The Neon Trees, an alternative/pop band, have a few Top 20 hits, been featured in a Buick Verano commercial and have a song on the soundtrack for Iron Man 3.

Normally, when the band performs, it’s in a major arena, but earlier this month, it put on a concert at Vista Murrieta (Murrieta, Calif.) to help out the school’s football team and other extracurricular activities.

Though none of the band’s members (Tyler Glenn, Elaine Bradley, Chris Allen and Branden Campbell) went to Vista Murrieta, there are connections. Allen played football and baseball at Murrieta Valley in Murrieta and Glenn attended Chaparral High in nearby Temecula. Allen’s younger brother Jordan is a receivers coach for the school and a former tight end for the Vista Murrieta Broncos.

“I graduated from Vista in 2010,” Jordan Allen said. “We tried to do something the fall of 2009, my senior year. They had just had a big hit with Animal and over time, they had three more hits in the Top 20. I started thinking they may be too big for us to get them at the school. For the school to be able to pull it off was difficult.”


The last time the band played in Murrieta was long before their break, when they played a talent show at the local Mormon ward house the band’s members attended at the time. Since, then, guitarist Chris Allen said his father, Brian Allen, had pushed to get the band to play again in Murrieta, to no avail.

“I talked everybody into doing the talent show,” said Allen. “I don’t think there was a prize. They felt very weird about playing the talent show, so I really worried about bringing this idea to them.
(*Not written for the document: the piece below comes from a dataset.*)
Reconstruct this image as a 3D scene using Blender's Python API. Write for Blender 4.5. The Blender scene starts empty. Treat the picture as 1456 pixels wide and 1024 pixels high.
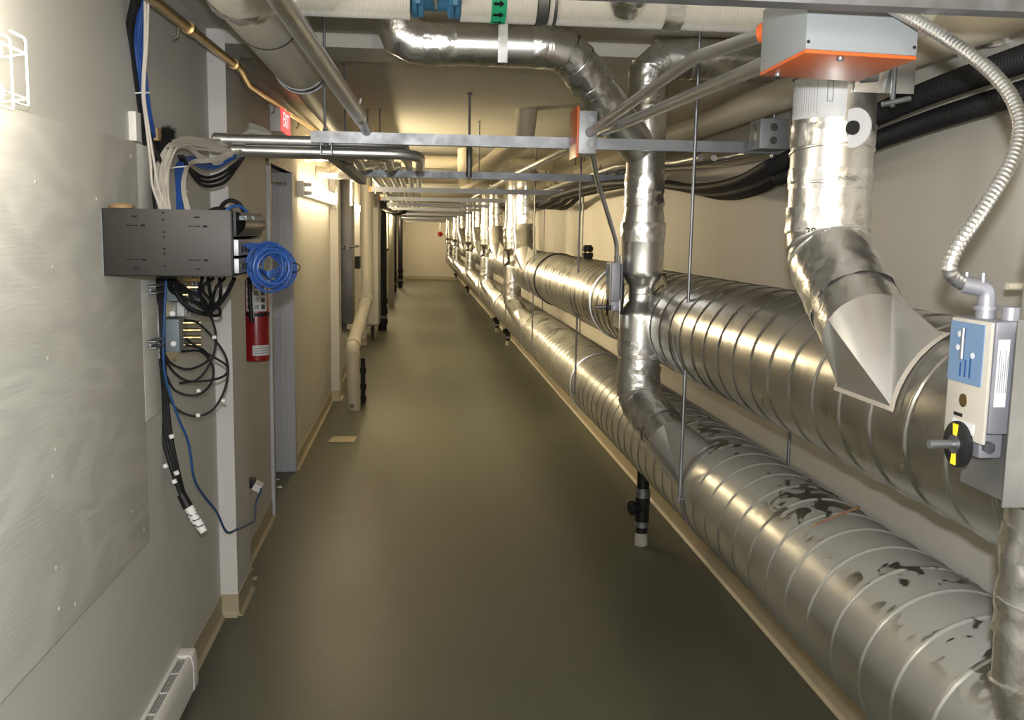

I talked Tyler into it first and convinced him that Vista Murrieta really takes things seriously and I felt like they could pull it off.”

Though the band took a substantial pay cut to perform, they still had to pay the travel costs for their 10-member crew. All told, the expenses for the school’s preparation was $50,000, but it made roughly $100,000, or $50,000 profit on the show, Jordan Allen said.

Much of the money will help pay for new helmets for the football team. The school is 10 years old and the Broncos have to replace 80 helmets, at a cost of roughly $400 per helmet. Other school groups were able to use the event to raise money with the cross country team manning a water table at the concert and the cheerleaders operating a merchants table. Some of the promotional materials for the concert were done by student graphic designers.

“A lot of different groups helped at the school,” said Broncos football coach Coley Candaele. “When this was first brought up, I wasn’t sure who the band was, but my daughters knew who they were and played their songs for me. They know all the lyrics.”

In hindsight, Jordan Allen said the idea made a lot of sense.

“Our principal, Darren Daniel, is leaving, so he went out with a bang,” Allen said. “It was a risk because the school had to put up $50,000 before it saw any money back, but a lot of people believed in that risk. Schools go to a lot of work just to raise $500, but because of our resources here, we were able to raise $50,000.”

For the band, there was one complication it might not have faced elsewhere.

“The meet and greet took forever,” Chris Allen said. “I think it was because my mom (Sylvia) was manning the door and she’s too nice. She let everybody in.”